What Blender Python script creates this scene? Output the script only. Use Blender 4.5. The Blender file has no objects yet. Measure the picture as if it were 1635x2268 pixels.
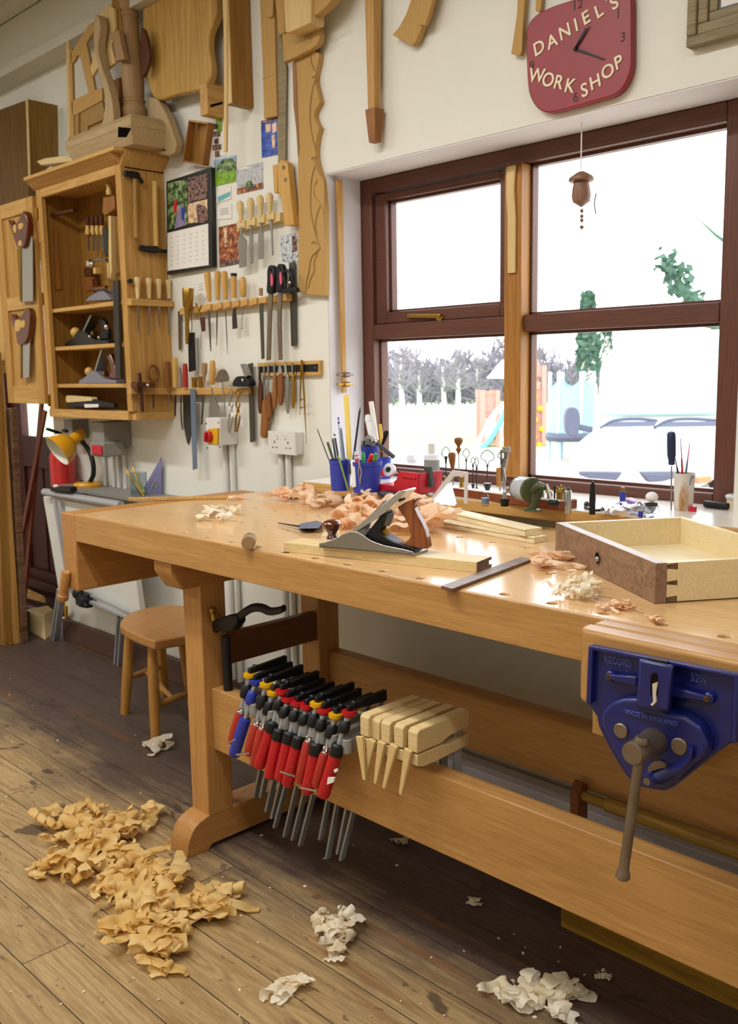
import bpy, bmesh, math, random
from mathutils import Vector, Matrix
from math import sin, cos, pi, radians
# ------------------------------------------------------------------ camera
SC = bpy.context.scene
COL = SC.collection
CH = 1.27                                   # eye height; the window wall is the plane Y = 2.10
F_PX, YAW, PITCH, ROLL = 2094.4, -0.79325, 0.14709, -0.0163
_f = Vector((sin(YAW)*cos(PITCH), cos(YAW)*cos(PITCH), -sin(PITCH)))
_r = Vector((cos(YAW), -sin(YAW), 0)); _u = _r.cross(_f)
_r, _u = _r*cos(ROLL)+_u*sin(ROLL), -_r*sin(ROLL)+_u*cos(ROLL)
CAM = Vector((0, 0, CH))
cam_d = bpy.data.cameras.new('camera'); cam = bpy.data.objects.new('camera', cam_d); COL.objects.link(cam)
cam_d.sensor_fit = 'VERTICAL'; cam_d.sensor_height = 36; cam_d.sensor_width = 36
cam_d.lens = F_PX/2268*36; cam_d.clip_start = .05; cam_d.clip_end = 400
cam.matrix_world = Matrix(((_r.x,_u.x,-_f.x,CAM.x),(_r.y,_u.y,-_f.y,CAM.y),(_r.z,_u.z,-_f.z,CAM.z),(0,0,0,1)))
cam_d.dof.use_dof = True; cam_d.dof.focus_distance = 1.75; cam_d.dof.aperture_fstop = 9
SC.camera = cam
# ------------------------------------------------------------------ light and exposure
SC.view_settings.view_transform = 'Standard'; SC.view_settings.look = 'None'
SC.view_settings.gamma = 1; SC.view_settings.use_curve_mapping = False
SC.view_settings.exposure = 0.0
SKY = 5.0
LAMP = 21.0
w = bpy.data.worlds.new('overcast sky'); SC.world = w; w.use_nodes = True
nt = w.node_tree; bg = nt.nodes['Background']
tc = nt.nodes.new('ShaderNodeTexCoord'); sx = nt.nodes.new('ShaderNodeSeparateXYZ'); rp = nt.nodes.new('ShaderNodeValToRGB')
nt.links.new(tc.outputs['Generated'], sx.inputs[0]); nt.links.new(sx.outputs['Z'], rp.inputs[0]); nt.links.new(rp.outputs[0], bg.inputs[0])
rp.color_ramp.elements[0].position = 0; rp.color_ramp.elements[0].color = (.96,.97,1,1)
rp.color_ramp.elements[1].position = .6; rp.color_ramp.elements[1].color = (.86,.92,1,1)
bg.inputs[1].default_value = SKY
def area(name, loc, size, energy, col, rot=(0,0,0), portal=False):
    d = bpy.data.lights.new(name, 'AREA'); d.shape = 'RECTANGLE'; d.size, d.size_y = size; d.energy = energy; d.color = col
    o = bpy.data.objects.new(name, d); COL.objects.link(o); o.location = loc; o.rotation_euler = rot
    if portal: d.cycles.is_portal = True
    return o
area('window_portal', (-1.65, 2.345, 1.41), (1.36, 1.0), 1, (1,1,1), (radians(-90),0,0), True)
WARM = (1,.985,.95)
# the room's own fluorescent battens, on the ceiling out of frame
for x,y,k in ((-3.9,.2,2.0),(-3.0,-1.7,.9),(-1.0,-1.7,.9),(-1.7,.4,1.9),(.9,.0,1.3)):
    area('ceiling_tube', (x,y,2.80), (1.5,.12), LAMP*k, WARM)

# ------------------------------------------------------------------ helpers
def P(x, y, X=None, Y=None, Z=None):        # the point of a plane in the room that the photograph shows at pixel (x, y)
    d = _f*F_PX + _r*(x-817.5) - _u*(y-1134)
    if X is not None: t = (X-CAM.x)/d.x
    elif Y is not None: t = (Y-CAM.y)/d.y
    else: t = (Z-CAM.z)/d.z
    return CAM + d*t
WY = 2.10; TZ = .88
def W(x, y, off=0): return P(x, y, Y=WY-off)
def T(x, y, dz=0): return P(x, y, Z=TZ+dz)
def FL(x, y, z=0): return P(x, y, Z=z)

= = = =

• _Work instructions_
Return the listing above unchanged, apart from dropping its pictures.

• _Written answer_
What Blender Python script creates this scene? Output the script only. Use Blender 4.5. The Blender file has no objects yet. Measure the picture as if it were 1635x2268 pixels.
import bpy, bmesh, math, random
from mathutils import Vector, Matrix
from math import sin, cos, pi, radians
# ------------------------------------------------------------------ camera
SC = bpy.context.scene
COL = SC.collection
CH = 1.27                                   # eye height; the window wall is the plane Y = 2.10
F_PX, YAW, PITCH, ROLL = 2094.4, -0.79325, 0.14709, -0.0163
_f = Vector((sin(YAW)*cos(PITCH), cos(YAW)*cos(PITCH), -sin(PITCH)))
_r = Vector((cos(YAW), -sin(YAW), 0)); _u = _r.cross(_f)
_r, _u = _r*cos(ROLL)+_u*sin(ROLL), -_r*sin(ROLL)+_u*cos(ROLL)
CAM = Vector((0, 0, CH))
cam_d = bpy.data.cameras.new('camera'); cam = bpy.data.objects.new('camera', cam_d); COL.objects.link(cam)
cam_d.sensor_fit = 'VERTICAL'; cam_d.sensor_height = 36; cam_d.sensor_width = 36
cam_d.lens = F_PX/2268*36; cam_d.clip_start = .05; cam_d.clip_end = 400
cam.matrix_world = Matrix(((_r.x,_u.x,-_f.x,CAM.x),(_r.y,_u.y,-_f.y,CAM.y),(_r.z,_u.z,-_f.z,CAM.z),(0,0,0,1)))
cam_d.dof.use_dof = True; cam_d.dof.focus_distance = 1.75; cam_d.dof.aperture_fstop = 9
SC.camera = cam
# ------------------------------------------------------------------ light and exposure
SC.view_settings.view_transform = 'Standard'; SC.view_settings.look = 'None'
SC.view_settings.gamma = 1; SC.view_settings.use_curve_mapping = False
SC.view_settings.exposure = 0.0
SKY = 5.0
LAMP = 21.0
w = bpy.data.worlds.new('overcast sky'); SC.world = w; w.use_nodes = True
nt = w.node_tree; bg = nt.nodes['Background']
tc = nt.nodes.new('ShaderNodeTexCoord'); sx = nt.nodes.new('ShaderNodeSeparateXYZ'); rp = nt.nodes.new('ShaderNodeValToRGB')
nt.links.new(tc.outputs['Generated'], sx.inputs[0]); nt.links.new(sx.outputs['Z'], rp.inputs[0]); nt.links.new(rp.outputs[0], bg.inputs[0])
rp.color_ramp.elements[0].position = 0; rp.color_ramp.elements[0].color = (.96,.97,1,1)
rp.color_ramp.elements[1].position = .6; rp.color_ramp.elements[1].color = (.86,.92,1,1)
bg.inputs[1].default_value = SKY
def area(name, loc, size, energy, col, rot=(0,0,0), portal=False):
    d = bpy.data.lights.new(name, 'AREA'); d.shape = 'RECTANGLE'; d.size, d.size_y = size; d.energy = energy; d.color = col
    o = bpy.data.objects.new(name, d); COL.objects.link(o); o.location = loc; o.rotation_euler = rot
    if portal: d.cycles.is_portal = True
    return o
area('window_portal', (-1.65, 2.345, 1.41), (1.36, 1.0), 1, (1,1,1), (radians(-90),0,0), True)
WARM = (1,.985,.95)
# the room's own fluorescent battens, on the ceiling out of frame
for x,y,k in ((-3.9,.2,2.0),(-3.0,-1.7,.9),(-1.0,-1.7,.9),(-1.7,.4,1.9),(.9,.0,1.3)):
    area('ceiling_tube', (x,y,2.80), (1.5,.12), LAMP*k, WARM)

# ------------------------------------------------------------------ helpers
def P(x, y, X=None, Y=None, Z=None):        # the point of a plane in the room that the photograph shows at pixel (x, y)
    d = _f*F_PX + _r*(x-817.5) - _u*(y-1134)
    if X is not None: t = (X-CAM.x)/d.x
    elif Y is not None: t = (Y-CAM.y)/d.y
    else: t = (Z-CAM.z)/d.z
    return CAM + d*t
WY = 2.10; TZ = .88
def W(x, y, off=0): return P(x, y, Y=WY-off)
def T(x, y, dz=0): return P(x, y, Z=TZ+dz)
def FL(x, y, z=0): return P(x, y, Z=z)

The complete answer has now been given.